> Stored records
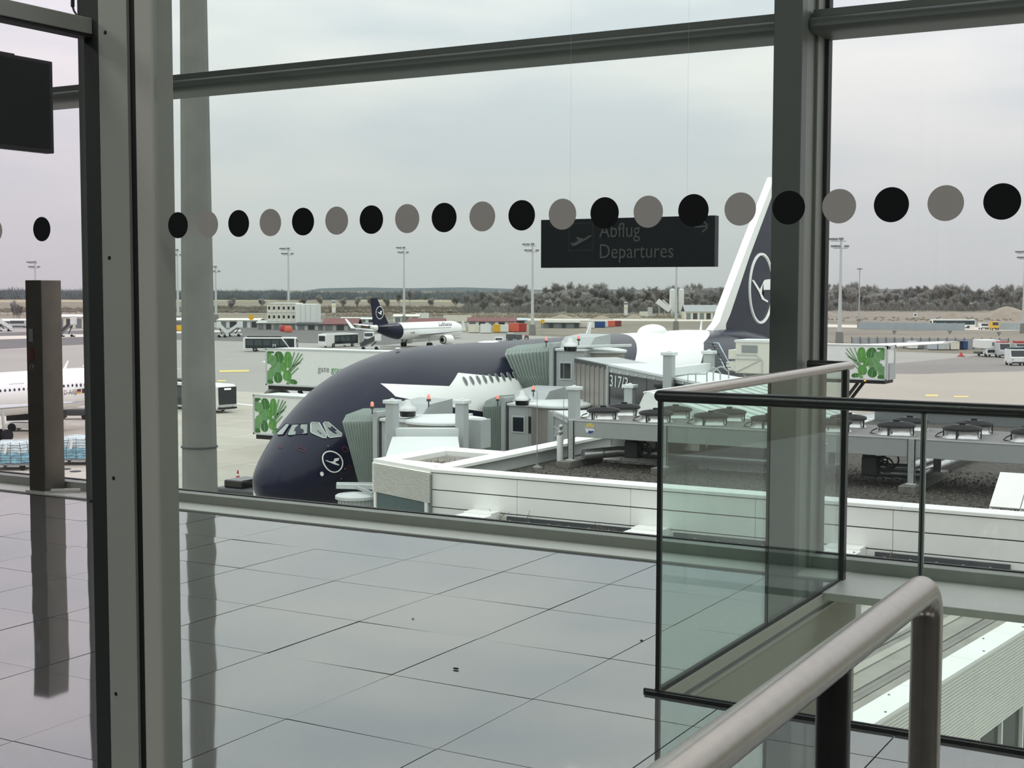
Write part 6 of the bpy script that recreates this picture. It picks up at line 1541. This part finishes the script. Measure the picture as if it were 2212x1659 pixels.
==
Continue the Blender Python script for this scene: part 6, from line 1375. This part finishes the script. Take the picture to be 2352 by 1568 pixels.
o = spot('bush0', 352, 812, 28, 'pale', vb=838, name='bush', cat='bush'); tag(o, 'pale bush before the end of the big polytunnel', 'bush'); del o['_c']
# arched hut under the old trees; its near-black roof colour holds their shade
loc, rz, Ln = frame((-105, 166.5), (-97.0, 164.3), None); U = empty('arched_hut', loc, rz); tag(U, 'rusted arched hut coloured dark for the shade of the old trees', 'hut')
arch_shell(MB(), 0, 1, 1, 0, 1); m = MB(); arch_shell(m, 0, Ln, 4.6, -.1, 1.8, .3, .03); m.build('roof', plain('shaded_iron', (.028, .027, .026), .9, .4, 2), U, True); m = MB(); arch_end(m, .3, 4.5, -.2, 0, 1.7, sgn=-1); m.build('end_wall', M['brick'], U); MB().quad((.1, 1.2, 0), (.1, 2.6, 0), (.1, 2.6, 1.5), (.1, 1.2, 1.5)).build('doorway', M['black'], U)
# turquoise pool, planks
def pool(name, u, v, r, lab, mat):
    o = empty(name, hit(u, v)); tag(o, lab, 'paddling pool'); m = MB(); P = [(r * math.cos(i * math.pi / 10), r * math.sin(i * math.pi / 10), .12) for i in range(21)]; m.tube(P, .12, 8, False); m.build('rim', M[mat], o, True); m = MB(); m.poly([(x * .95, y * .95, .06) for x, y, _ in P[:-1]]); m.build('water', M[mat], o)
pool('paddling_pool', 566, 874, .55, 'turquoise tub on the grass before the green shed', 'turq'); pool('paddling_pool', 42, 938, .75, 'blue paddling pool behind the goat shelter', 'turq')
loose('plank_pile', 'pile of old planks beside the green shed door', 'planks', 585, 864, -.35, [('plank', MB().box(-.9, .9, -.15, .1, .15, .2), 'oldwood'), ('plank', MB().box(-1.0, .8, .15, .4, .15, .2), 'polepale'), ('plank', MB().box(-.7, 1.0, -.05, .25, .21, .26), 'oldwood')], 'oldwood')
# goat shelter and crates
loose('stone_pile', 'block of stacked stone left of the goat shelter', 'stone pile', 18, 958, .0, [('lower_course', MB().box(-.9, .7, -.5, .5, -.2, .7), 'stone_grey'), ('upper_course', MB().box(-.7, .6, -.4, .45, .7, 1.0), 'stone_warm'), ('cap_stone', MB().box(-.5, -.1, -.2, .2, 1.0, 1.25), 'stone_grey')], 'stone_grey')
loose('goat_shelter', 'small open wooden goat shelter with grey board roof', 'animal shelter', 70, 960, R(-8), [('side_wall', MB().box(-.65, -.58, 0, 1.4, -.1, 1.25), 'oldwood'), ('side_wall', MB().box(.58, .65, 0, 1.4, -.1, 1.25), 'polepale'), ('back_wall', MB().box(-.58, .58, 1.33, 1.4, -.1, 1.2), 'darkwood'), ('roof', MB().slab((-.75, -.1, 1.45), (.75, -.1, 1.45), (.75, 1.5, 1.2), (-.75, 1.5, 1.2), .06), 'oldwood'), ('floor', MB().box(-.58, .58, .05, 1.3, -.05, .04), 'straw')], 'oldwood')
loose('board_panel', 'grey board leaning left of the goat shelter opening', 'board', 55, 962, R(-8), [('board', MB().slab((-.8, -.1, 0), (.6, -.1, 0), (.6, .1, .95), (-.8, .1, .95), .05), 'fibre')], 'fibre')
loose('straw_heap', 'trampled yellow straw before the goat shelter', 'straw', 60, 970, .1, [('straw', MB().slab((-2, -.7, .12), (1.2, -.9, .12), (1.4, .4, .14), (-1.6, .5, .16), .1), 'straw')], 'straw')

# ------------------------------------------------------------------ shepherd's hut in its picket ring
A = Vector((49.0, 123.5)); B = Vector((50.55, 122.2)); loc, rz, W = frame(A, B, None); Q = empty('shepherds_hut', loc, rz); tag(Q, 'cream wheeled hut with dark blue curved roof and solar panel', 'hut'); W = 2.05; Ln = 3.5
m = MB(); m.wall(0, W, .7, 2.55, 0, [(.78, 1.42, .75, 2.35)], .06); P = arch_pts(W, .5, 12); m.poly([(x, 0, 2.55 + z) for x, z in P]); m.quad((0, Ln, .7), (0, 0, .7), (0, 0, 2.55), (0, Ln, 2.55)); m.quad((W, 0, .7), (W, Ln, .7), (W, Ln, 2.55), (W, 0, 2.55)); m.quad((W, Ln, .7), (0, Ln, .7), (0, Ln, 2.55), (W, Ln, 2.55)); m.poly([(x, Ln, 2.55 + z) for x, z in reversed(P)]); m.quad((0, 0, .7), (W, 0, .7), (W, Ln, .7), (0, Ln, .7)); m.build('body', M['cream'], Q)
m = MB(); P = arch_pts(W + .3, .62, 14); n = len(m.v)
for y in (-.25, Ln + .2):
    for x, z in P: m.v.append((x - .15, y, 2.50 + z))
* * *
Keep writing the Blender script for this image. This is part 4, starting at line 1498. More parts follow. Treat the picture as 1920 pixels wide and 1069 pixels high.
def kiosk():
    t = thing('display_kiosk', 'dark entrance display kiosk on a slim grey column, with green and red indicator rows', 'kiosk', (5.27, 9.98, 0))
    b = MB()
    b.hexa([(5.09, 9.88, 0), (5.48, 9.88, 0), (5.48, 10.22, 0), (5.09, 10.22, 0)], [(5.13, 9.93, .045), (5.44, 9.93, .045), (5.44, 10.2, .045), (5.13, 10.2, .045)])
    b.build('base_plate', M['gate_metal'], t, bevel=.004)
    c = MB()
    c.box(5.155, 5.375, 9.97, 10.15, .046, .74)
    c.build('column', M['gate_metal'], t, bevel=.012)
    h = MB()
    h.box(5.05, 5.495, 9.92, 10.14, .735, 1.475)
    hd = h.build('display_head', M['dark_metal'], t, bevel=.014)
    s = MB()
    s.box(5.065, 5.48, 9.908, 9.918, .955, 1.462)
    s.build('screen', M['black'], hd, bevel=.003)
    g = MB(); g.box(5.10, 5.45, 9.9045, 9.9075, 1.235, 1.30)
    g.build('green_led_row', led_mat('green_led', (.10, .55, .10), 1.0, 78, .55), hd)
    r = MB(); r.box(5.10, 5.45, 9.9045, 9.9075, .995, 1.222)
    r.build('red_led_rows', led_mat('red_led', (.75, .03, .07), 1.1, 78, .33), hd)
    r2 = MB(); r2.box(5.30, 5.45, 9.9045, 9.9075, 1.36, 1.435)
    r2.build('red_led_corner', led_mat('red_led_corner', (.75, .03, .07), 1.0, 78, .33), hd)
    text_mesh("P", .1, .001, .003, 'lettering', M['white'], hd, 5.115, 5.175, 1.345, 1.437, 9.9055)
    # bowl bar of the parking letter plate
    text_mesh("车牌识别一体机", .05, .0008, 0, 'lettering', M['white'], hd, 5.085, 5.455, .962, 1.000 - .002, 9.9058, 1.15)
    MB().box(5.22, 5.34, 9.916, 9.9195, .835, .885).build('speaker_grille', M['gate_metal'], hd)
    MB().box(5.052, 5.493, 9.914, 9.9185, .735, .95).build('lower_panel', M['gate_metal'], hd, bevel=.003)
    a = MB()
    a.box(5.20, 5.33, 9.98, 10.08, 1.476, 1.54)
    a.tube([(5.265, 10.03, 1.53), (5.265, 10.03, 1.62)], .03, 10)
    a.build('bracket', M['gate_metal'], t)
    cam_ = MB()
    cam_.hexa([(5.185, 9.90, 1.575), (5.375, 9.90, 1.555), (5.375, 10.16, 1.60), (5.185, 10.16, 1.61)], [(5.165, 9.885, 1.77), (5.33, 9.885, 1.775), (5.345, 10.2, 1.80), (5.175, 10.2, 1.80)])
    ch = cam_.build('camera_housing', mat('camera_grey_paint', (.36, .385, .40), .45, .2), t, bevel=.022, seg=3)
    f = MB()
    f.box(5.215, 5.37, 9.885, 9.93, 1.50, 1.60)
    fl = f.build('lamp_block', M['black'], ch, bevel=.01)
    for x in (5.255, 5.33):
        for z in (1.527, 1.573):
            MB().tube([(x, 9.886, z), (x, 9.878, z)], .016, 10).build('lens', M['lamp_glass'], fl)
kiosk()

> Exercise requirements
Show each line of the listing that holds the string "script".

> Result
Write part 6 of the bpy script that recreates this picture. It picks up at line 1541. This part finishes the script. Measure the picture as if it were 2212x1659 pixels.
Continue the Blender Python script for this scene: part 6, from line 1375. This part finishes the script. Take the picture to be 2352 by 1568 pixels.
Keep writing the Blender script for this image. This is part 4, starting at line 1498. More parts follow. Treat the picture as 1920 pixels wide and 1069 pixels high.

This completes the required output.